Jusqu’au 14 mai, le Festival de bande dessinées lausannois BDFIL donne à voir au sein de l’exposition « C’est quoi ton genre de B.D. ? »  des revues chrétiennes pour enfants issues du Centre B.D. de la ville de Lausanne (Suisse), qui possède le deuxième plus grand fonds patrimonial d’Europe. Sophie Pujol, commissaire de l’exposition revient sur cette collection très complète et rarement exposée.

Dans quel contexte voit-on émerger une B.D. catholique ?

Sophie Pujol : Notre exposition donne à voir, entre autres, des titres dont la ligne éditoriale est clairement dédiée à l’éducation religieuse : La Semaine de Suzette, Bernadette, Bayard, Âmes vaillantes, Cœurs vaillants. Ces périodiques illustrés destinés à la jeunesse ont existé dès 1900 et jusqu’aux années 1960. À l’époque, on trouve une profusion de titres, diffusés massivement. La presse devient alors le premier média de masse destiné à l’enfance. À l’époque, la B.D. est publiée en une deux planches chaque semaine, c’est en plusieurs mois qu’on a l’équivalent d’un album aujourd’hui.

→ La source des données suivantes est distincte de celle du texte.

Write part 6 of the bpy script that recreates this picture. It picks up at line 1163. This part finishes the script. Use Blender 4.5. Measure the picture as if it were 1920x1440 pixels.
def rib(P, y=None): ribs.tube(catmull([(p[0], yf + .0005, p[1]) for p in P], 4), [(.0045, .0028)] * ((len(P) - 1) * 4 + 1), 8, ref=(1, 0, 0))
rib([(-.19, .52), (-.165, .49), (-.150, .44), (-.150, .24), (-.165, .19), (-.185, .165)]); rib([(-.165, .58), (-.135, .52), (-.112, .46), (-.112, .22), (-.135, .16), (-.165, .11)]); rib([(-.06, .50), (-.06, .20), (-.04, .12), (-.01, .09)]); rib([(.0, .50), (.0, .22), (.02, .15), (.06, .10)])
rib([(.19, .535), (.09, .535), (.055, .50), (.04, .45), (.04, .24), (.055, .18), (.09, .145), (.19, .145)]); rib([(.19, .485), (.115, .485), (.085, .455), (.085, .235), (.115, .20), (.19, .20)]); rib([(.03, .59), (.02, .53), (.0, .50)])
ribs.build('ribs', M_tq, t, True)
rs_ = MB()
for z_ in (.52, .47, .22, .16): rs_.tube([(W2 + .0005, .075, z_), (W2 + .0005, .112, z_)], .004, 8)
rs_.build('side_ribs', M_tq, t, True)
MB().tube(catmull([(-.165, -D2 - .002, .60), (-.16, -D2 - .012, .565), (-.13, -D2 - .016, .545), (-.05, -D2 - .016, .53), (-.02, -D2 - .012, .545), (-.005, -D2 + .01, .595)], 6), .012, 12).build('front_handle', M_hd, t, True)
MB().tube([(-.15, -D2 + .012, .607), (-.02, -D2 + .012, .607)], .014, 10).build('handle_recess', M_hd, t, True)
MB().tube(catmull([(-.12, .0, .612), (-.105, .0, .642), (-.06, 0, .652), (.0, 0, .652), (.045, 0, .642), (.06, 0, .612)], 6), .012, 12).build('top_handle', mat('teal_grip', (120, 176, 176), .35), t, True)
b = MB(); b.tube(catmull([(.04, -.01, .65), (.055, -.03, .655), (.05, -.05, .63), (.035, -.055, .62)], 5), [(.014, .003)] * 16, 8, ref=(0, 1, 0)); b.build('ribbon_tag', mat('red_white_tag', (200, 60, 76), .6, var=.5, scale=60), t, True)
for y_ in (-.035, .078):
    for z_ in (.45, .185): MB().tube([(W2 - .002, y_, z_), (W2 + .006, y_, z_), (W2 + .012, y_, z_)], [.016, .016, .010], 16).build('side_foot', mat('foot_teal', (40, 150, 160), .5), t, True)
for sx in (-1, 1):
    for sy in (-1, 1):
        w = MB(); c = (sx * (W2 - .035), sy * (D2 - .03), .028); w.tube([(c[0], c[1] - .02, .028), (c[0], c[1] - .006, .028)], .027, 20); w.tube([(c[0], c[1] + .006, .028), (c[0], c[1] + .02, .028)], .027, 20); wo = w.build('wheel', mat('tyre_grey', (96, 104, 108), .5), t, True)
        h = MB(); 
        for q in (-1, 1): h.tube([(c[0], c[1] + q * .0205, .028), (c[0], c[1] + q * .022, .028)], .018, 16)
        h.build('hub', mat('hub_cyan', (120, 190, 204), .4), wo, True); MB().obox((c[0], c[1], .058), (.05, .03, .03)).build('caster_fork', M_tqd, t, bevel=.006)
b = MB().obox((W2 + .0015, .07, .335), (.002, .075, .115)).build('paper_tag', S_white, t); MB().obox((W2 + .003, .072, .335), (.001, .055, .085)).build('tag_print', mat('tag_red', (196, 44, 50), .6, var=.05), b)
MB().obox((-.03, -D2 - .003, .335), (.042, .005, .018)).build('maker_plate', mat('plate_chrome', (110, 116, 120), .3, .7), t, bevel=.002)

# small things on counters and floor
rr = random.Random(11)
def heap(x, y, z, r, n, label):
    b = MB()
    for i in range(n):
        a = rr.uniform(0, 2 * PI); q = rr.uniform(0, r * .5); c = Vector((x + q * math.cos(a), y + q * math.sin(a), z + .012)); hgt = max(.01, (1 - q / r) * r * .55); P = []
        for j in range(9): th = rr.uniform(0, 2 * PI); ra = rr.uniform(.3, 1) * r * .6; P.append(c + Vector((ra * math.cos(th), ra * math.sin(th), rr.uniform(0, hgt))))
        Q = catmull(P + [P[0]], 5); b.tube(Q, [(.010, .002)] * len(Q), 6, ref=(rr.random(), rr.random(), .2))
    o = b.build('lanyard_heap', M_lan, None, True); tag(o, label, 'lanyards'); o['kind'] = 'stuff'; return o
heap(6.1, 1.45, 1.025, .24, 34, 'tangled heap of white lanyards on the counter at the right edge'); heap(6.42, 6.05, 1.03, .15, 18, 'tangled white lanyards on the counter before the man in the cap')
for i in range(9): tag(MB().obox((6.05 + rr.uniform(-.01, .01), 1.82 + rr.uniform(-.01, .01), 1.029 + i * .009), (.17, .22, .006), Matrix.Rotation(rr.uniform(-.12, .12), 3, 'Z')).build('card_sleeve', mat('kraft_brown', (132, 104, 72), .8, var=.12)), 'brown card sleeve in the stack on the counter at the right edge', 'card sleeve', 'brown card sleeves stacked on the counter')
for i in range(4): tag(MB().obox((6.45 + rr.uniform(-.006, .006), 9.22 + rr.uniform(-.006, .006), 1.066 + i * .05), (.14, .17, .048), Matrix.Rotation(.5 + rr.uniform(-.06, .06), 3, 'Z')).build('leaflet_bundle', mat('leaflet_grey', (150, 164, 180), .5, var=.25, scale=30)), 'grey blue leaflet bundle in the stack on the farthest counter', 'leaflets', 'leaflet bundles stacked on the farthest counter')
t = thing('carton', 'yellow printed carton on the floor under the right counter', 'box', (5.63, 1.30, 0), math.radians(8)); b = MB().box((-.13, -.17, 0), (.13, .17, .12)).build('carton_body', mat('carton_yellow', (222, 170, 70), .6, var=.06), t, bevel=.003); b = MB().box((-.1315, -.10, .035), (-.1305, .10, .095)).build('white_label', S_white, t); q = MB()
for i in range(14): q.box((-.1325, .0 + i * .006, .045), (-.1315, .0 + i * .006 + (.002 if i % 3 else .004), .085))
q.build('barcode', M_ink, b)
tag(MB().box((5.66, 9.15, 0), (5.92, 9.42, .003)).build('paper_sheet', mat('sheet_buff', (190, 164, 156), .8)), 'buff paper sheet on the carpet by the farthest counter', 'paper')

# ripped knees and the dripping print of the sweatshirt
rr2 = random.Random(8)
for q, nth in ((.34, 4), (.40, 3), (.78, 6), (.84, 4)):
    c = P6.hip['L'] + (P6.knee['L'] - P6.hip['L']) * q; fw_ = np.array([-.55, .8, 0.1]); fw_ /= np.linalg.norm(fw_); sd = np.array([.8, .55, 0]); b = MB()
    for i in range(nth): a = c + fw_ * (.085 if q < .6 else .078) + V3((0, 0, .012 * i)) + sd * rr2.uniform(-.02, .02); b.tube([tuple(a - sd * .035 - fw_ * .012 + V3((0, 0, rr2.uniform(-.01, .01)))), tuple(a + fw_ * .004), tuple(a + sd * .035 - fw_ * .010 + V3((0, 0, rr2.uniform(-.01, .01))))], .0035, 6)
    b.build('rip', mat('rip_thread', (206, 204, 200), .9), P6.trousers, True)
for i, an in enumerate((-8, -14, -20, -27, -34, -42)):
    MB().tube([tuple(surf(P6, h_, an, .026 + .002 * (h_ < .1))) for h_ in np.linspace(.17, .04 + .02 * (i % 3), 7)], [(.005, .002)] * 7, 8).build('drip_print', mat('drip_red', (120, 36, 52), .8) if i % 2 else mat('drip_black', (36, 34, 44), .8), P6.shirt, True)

Le fonds du Centre B.D. a la particularité d’avoir des séries relativement complètes de périodiques pour fillettes, ce qui est rare. Ils ont en effet été moins conservés, car le profil type du collectionneur est plutôt un homme, dans notre société encore très marquée par le genre dans les comportements.

Dans quelle mesure le public suisse romand est-il exposé à ces revues ?

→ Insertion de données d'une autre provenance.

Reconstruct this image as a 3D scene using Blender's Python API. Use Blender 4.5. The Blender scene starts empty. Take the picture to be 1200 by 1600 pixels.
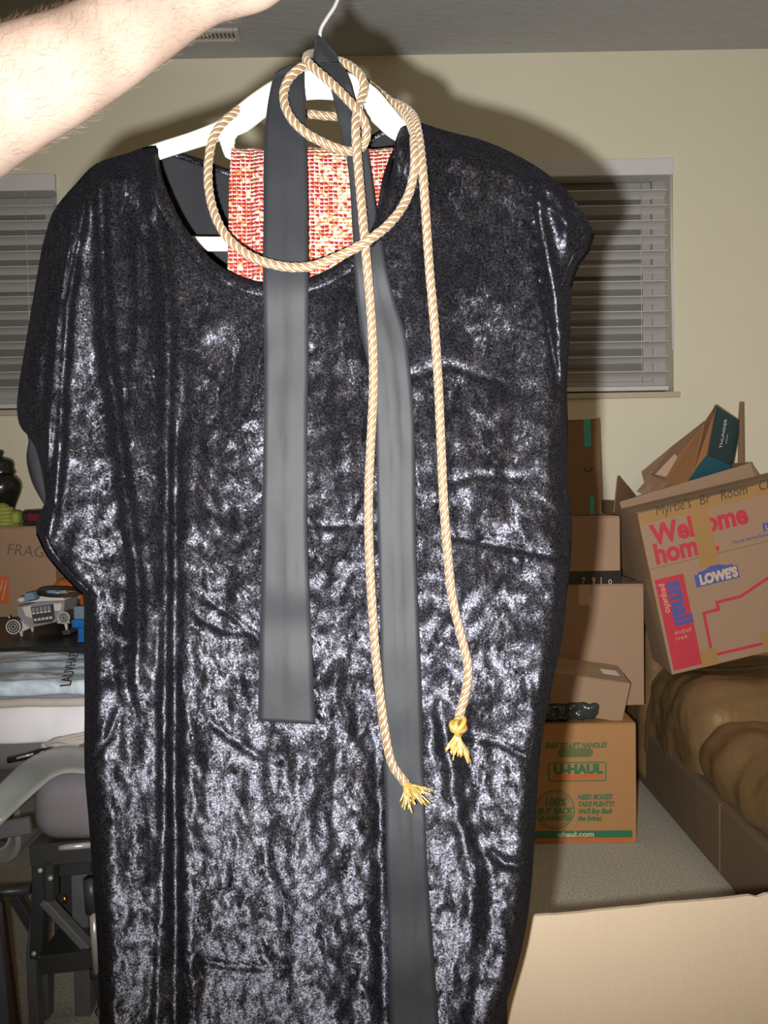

Des journaux pour la jeunesse existent également à l’étranger notamment en Belgique avec Le Petit Vingtième (1929), Le Journal de Tintin (1946) ou Le Journal de Spirou (1938). Nous n’avons choisi que des éditions françaises pour l’exposition, dont certaines ont été massivement diffusées. Des enfants romands ont grandi avec ces périodiques dont certains sont diffusés ici en Suisse romande et disposaient de véritables communautés de lecteurs, un enjeu identitaire et de « marketing ».

Comment expliquer que des publications différentes pour les garçons et les filles aient existé si longtemps ?

Ces périodiques reflètent la société de leur époque : patriarcale, genrée. Filles et garçons ne vont pas à l’école ensemble ! Les contenus sont différents, car on cherche à éduquer les filles et les garçons de manière différente. Comportement, caractère, avenir professionnel : tous ces aspects sont envisagés autrement. À partir des années 1940, on trouve des rubriques qui préparent les filles à leur avenir professionnel, mais ici aussi il est genré : couturière, nourrices, infirmières… Le but des éditeurs n’est pas de divertir, mais d’éduquer.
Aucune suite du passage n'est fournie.